### Recorded data
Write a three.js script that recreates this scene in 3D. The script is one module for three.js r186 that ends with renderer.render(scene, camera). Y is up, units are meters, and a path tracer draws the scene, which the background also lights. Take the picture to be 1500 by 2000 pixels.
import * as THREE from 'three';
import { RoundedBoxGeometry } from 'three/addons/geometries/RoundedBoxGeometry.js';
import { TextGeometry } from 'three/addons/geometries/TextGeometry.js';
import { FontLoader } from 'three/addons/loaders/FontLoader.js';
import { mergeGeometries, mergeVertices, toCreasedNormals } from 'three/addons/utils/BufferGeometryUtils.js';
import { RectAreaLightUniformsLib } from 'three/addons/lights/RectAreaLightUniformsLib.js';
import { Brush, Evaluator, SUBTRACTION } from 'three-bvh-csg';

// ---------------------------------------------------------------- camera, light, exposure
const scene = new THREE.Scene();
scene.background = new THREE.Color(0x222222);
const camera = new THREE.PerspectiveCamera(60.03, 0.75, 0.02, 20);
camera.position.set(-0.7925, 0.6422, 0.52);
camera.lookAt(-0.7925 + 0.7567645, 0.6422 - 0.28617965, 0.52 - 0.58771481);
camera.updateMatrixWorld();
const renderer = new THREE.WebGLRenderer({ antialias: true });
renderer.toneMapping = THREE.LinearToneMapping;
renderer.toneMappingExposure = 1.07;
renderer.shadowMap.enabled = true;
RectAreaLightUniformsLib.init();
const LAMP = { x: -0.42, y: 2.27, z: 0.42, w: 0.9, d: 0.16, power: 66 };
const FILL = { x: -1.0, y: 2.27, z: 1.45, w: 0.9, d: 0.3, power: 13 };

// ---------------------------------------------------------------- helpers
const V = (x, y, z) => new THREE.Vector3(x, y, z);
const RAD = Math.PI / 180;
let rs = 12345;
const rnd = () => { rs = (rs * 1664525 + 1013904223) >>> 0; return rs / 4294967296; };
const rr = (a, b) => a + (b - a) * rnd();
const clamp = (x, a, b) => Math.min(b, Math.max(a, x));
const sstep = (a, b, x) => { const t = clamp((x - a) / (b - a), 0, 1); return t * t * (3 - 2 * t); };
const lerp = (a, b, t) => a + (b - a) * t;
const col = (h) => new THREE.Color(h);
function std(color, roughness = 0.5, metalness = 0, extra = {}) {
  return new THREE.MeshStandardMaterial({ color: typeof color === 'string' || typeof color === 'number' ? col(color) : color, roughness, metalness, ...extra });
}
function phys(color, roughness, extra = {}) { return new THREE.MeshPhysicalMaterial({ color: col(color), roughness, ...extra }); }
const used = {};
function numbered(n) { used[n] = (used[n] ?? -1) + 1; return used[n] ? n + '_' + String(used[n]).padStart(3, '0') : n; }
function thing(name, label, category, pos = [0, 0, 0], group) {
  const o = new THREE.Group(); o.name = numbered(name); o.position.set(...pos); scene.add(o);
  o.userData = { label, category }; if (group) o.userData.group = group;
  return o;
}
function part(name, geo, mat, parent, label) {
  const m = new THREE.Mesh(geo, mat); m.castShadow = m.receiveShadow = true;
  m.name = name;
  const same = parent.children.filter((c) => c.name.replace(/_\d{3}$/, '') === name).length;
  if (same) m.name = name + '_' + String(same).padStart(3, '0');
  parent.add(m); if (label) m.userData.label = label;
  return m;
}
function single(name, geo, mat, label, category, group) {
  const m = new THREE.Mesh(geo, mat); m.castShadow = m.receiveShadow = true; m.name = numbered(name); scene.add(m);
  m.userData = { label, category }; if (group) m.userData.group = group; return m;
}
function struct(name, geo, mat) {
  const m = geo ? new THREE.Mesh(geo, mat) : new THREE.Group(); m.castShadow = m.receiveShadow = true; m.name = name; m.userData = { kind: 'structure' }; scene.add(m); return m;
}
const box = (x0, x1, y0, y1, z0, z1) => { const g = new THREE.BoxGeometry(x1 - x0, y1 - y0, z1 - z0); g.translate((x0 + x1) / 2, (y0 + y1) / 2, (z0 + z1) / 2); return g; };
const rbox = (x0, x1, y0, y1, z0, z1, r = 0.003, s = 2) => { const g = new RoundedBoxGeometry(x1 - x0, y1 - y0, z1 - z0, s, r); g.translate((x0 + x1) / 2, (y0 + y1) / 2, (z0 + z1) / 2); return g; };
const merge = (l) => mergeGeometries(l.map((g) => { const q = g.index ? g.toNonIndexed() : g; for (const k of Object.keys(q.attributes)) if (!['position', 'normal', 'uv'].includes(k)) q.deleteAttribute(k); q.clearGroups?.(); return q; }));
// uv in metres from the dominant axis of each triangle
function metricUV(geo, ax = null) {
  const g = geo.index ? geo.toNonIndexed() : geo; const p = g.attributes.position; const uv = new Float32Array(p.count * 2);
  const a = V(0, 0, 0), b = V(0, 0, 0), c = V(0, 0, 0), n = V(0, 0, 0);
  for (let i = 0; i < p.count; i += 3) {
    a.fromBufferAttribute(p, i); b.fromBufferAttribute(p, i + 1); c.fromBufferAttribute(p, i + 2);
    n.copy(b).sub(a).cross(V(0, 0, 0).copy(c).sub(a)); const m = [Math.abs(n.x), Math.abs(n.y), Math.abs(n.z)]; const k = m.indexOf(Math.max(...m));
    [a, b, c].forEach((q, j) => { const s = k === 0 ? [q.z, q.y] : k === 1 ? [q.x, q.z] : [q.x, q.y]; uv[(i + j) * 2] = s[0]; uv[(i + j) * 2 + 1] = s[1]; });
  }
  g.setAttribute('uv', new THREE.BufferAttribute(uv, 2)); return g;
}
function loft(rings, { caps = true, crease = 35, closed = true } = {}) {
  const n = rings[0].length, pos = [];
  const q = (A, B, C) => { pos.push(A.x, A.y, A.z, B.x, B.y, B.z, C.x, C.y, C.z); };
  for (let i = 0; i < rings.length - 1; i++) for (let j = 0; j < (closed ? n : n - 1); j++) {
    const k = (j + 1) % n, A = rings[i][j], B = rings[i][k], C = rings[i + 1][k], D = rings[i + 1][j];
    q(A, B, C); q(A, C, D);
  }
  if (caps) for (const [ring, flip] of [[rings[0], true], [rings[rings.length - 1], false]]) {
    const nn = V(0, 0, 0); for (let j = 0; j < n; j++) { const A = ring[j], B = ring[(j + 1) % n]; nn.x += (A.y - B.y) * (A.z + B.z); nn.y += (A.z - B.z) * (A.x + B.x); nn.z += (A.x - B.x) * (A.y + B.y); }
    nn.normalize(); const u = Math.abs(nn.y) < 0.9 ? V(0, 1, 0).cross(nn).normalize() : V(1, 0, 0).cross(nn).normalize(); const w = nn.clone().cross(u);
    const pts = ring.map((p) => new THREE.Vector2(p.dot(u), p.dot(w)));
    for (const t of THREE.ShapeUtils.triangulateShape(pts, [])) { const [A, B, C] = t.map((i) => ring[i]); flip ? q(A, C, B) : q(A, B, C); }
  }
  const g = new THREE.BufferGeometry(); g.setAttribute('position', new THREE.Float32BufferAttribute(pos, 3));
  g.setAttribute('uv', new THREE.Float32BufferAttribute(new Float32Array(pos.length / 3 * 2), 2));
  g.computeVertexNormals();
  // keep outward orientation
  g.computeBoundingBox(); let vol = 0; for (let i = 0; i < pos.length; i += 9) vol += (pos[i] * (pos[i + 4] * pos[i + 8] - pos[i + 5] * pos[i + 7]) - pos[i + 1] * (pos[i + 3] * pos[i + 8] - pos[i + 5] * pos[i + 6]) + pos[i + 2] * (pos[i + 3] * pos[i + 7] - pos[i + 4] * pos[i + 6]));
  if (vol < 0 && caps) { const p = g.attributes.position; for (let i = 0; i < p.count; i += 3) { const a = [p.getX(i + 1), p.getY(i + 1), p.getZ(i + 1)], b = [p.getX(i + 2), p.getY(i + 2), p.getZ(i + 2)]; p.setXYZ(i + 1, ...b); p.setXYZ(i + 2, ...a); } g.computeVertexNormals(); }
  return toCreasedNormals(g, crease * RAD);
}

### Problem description
Quote only the stretch of lines that starts the data above and ends with the line containing "Brush, Evaluator, SUBTRACTION", both included.

### Reply
Write a three.js script that recreates this scene in 3D. The script is one module for three.js r186 that ends with renderer.render(scene, camera). Y is up, units are meters, and a path tracer draws the scene, which the background also lights. Take the picture to be 1500 by 2000 pixels.
import * as THREE from 'three';
import { RoundedBoxGeometry } from 'three/addons/geometries/RoundedBoxGeometry.js';
import { TextGeometry } from 'three/addons/geometries/TextGeometry.js';
import { FontLoader } from 'three/addons/loaders/FontLoader.js';
import { mergeGeometries, mergeVertices, toCreasedNormals } from 'three/addons/utils/BufferGeometryUtils.js';
import { RectAreaLightUniformsLib } from 'three/addons/lights/RectAreaLightUniformsLib.js';
import { Brush, Evaluator, SUBTRACTION } from 'three-bvh-csg';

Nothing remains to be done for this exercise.